### [WHAT TO PRODUCE]
Please quote every line word for word.
[start SOURCE EXCERPT]
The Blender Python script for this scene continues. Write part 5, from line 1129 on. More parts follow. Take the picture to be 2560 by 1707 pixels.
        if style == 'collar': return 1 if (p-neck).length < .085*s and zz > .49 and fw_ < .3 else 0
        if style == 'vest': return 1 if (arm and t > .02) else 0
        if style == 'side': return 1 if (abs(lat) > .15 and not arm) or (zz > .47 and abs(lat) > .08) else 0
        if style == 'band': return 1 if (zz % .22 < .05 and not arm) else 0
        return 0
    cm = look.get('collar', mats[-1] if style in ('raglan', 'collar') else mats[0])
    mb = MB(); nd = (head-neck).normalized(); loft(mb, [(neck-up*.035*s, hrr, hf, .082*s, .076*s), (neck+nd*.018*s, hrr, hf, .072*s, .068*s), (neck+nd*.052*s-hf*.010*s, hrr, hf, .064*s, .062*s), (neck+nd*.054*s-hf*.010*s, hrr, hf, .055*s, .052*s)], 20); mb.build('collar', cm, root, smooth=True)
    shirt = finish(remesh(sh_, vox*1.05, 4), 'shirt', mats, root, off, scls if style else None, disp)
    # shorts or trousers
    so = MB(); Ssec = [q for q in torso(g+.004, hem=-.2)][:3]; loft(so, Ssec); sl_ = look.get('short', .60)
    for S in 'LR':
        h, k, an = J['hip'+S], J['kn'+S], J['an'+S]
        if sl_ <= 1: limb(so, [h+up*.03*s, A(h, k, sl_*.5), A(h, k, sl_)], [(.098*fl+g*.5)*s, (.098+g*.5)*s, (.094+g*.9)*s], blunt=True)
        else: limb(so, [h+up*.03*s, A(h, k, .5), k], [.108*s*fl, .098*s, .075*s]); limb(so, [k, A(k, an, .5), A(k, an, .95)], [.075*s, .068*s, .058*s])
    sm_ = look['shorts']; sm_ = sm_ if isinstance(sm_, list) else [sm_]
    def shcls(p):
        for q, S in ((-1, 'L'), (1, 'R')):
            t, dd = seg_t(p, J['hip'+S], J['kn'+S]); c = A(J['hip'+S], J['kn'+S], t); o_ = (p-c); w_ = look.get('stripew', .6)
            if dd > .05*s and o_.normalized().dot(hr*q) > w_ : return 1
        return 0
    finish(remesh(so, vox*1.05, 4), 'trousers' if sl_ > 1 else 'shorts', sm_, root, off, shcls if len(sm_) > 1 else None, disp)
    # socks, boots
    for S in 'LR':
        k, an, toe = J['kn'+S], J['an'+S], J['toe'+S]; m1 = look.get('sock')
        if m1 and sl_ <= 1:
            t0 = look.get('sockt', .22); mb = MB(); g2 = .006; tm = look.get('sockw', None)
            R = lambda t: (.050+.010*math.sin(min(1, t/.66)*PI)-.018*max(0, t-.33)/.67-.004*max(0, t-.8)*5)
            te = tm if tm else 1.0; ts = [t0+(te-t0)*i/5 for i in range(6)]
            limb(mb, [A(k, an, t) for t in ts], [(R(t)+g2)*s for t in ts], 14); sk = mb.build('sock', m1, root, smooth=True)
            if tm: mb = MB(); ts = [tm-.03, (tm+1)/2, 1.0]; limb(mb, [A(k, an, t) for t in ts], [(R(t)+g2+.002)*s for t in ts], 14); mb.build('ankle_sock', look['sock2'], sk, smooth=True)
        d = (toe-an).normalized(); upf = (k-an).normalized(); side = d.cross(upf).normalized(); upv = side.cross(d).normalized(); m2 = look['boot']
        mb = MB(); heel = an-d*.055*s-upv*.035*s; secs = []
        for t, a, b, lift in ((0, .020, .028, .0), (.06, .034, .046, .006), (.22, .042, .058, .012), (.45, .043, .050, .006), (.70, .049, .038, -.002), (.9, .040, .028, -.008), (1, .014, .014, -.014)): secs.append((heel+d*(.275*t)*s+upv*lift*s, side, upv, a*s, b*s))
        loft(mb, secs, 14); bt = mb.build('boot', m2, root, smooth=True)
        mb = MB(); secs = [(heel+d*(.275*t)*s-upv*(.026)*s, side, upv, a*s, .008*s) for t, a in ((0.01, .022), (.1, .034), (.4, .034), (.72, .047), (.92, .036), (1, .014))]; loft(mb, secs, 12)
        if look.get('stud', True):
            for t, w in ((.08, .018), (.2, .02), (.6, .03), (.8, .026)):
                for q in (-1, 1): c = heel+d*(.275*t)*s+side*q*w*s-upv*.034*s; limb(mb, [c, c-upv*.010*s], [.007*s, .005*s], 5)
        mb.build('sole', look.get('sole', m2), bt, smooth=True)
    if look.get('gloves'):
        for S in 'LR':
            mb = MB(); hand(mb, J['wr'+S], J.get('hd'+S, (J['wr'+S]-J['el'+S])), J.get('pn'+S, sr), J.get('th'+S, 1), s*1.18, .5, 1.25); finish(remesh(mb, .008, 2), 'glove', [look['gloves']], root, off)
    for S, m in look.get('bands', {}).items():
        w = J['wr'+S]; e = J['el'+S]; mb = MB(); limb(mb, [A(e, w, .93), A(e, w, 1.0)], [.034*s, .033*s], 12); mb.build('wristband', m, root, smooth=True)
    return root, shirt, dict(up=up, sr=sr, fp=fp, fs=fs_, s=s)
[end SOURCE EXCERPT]
### [RESULT FOR THIS EXERCISE]
The Blender Python script for this scene continues. Write part 5, from line 1129 on. More parts follow. Take the picture to be 2560 by 1707 pixels.
        if style == 'collar': return 1 if (p-neck).length < .085*s and zz > .49 and fw_ < .3 else 0
        if style == 'vest': return 1 if (arm and t > .02) else 0
        if style == 'side': return 1 if (abs(lat) > .15 and not arm) or (zz > .47 and abs(lat) > .08) else 0
        if style == 'band': return 1 if (zz % .22 < .05 and not arm) else 0
        return 0
    cm = look.get('collar', mats[-1] if style in ('raglan', 'collar') else mats[0])
    mb = MB(); nd = (head-neck).normalized(); loft(mb, [(neck-up*.035*s, hrr, hf, .082*s, .076*s), (neck+nd*.018*s, hrr, hf, .072*s, .068*s), (neck+nd*.052*s-hf*.010*s, hrr, hf, .064*s, .062*s), (neck+nd*.054*s-hf*.010*s, hrr, hf, .055*s, .052*s)], 20); mb.build('collar', cm, root, smooth=True)
    shirt = finish(remesh(sh_, vox*1.05, 4), 'shirt', mats, root, off, scls if style else None, disp)
    # shorts or trousers
    so = MB(); Ssec = [q for q in torso(g+.004, hem=-.2)][:3]; loft(so, Ssec); sl_ = look.get('short', .60)
    for S in 'LR':
        h, k, an = J['hip'+S], J['kn'+S], J['an'+S]
        if sl_ <= 1: limb(so, [h+up*.03*s, A(h, k, sl_*.5), A(h, k, sl_)], [(.098*fl+g*.5)*s, (.098+g*.5)*s, (.094+g*.9)*s], blunt=True)
        else: limb(so, [h+up*.03*s, A(h, k, .5), k], [.108*s*fl, .098*s, .075*s]); limb(so, [k, A(k, an, .5), A(k, an, .95)], [.075*s, .068*s, .058*s])
    sm_ = look['shorts']; sm_ = sm_ if isinstance(sm_, list) else [sm_]
    def shcls(p):
        for q, S in ((-1, 'L'), (1, 'R')):
            t, dd = seg_t(p, J['hip'+S], J['kn'+S]); c = A(J['hip'+S], J['kn'+S], t); o_ = (p-c); w_ = look.get('stripew', .6)
            if dd > .05*s and o_.normalized().dot(hr*q) > w_ : return 1
        return 0
    finish(remesh(so, vox*1.05, 4), 'trousers' if sl_ > 1 else 'shorts', sm_, root, off, shcls if len(sm_) > 1 else None, disp)
    # socks, boots
    for S in 'LR':
        k, an, toe = J['kn'+S], J['an'+S], J['toe'+S]; m1 = look.get('sock')
        if m1 and sl_ <= 1:
            t0 = look.get('sockt', .22); mb = MB(); g2 = .006; tm = look.get('sockw', None)
            R = lambda t: (.050+.010*math.sin(min(1, t/.66)*PI)-.018*max(0, t-.33)/.67-.004*max(0, t-.8)*5)
            te = tm if tm else 1.0; ts = [t0+(te-t0)*i/5 for i in range(6)]
            limb(mb, [A(k, an, t) for t in ts], [(R(t)+g2)*s for t in ts], 14); sk = mb.build('sock', m1, root, smooth=True)
            if tm: mb = MB(); ts = [tm-.03, (tm+1)/2, 1.0]; limb(mb, [A(k, an, t) for t in ts], [(R(t)+g2+.002)*s for t in ts], 14); mb.build('ankle_sock', look['sock2'], sk, smooth=True)
        d = (toe-an).normalized(); upf = (k-an).normalized(); side = d.cross(upf).normalized(); upv = side.cross(d).normalized(); m2 = look['boot']
        mb = MB(); heel = an-d*.055*s-upv*.035*s; secs = []
        for t, a, b, lift in ((0, .020, .028, .0), (.06, .034, .046, .006), (.22, .042, .058, .012), (.45, .043, .050, .006), (.70, .049, .038, -.002), (.9, .040, .028, -.008), (1, .014, .014, -.014)): secs.append((heel+d*(.275*t)*s+upv*lift*s, side, upv, a*s, b*s))
        loft(mb, secs, 14); bt = mb.build('boot', m2, root, smooth=True)
        mb = MB(); secs = [(heel+d*(.275*t)*s-upv*(.026)*s, side, upv, a*s, .008*s) for t, a in ((0.01, .022), (.1, .034), (.4, .034), (.72, .047), (.92, .036), (1, .014))]; loft(mb, secs, 12)
        if look.get('stud', True):
            for t, w in ((.08, .018), (.2, .02), (.6, .03), (.8, .026)):
                for q in (-1, 1): c = heel+d*(.275*t)*s+side*q*w*s-upv*.034*s; limb(mb, [c, c-upv*.010*s], [.007*s, .005*s], 5)
        mb.build('sole', look.get('sole', m2), bt, smooth=True)
    if look.get('gloves'):
        for S in 'LR':
            mb = MB(); hand(mb, J['wr'+S], J.get('hd'+S, (J['wr'+S]-J['el'+S])), J.get('pn'+S, sr), J.get('th'+S, 1), s*1.18, .5, 1.25); finish(remesh(mb, .008, 2), 'glove', [look['gloves']], root, off)
    for S, m in look.get('bands', {}).items():
        w = J['wr'+S]; e = J['el'+S]; mb = MB(); limb(mb, [A(e, w, .93), A(e, w, 1.0)], [.034*s, .033*s], 12); mb.build('wristband', m, root, smooth=True)
    return root, shirt, dict(up=up, sr=sr, fp=fp, fs=fs_, s=s)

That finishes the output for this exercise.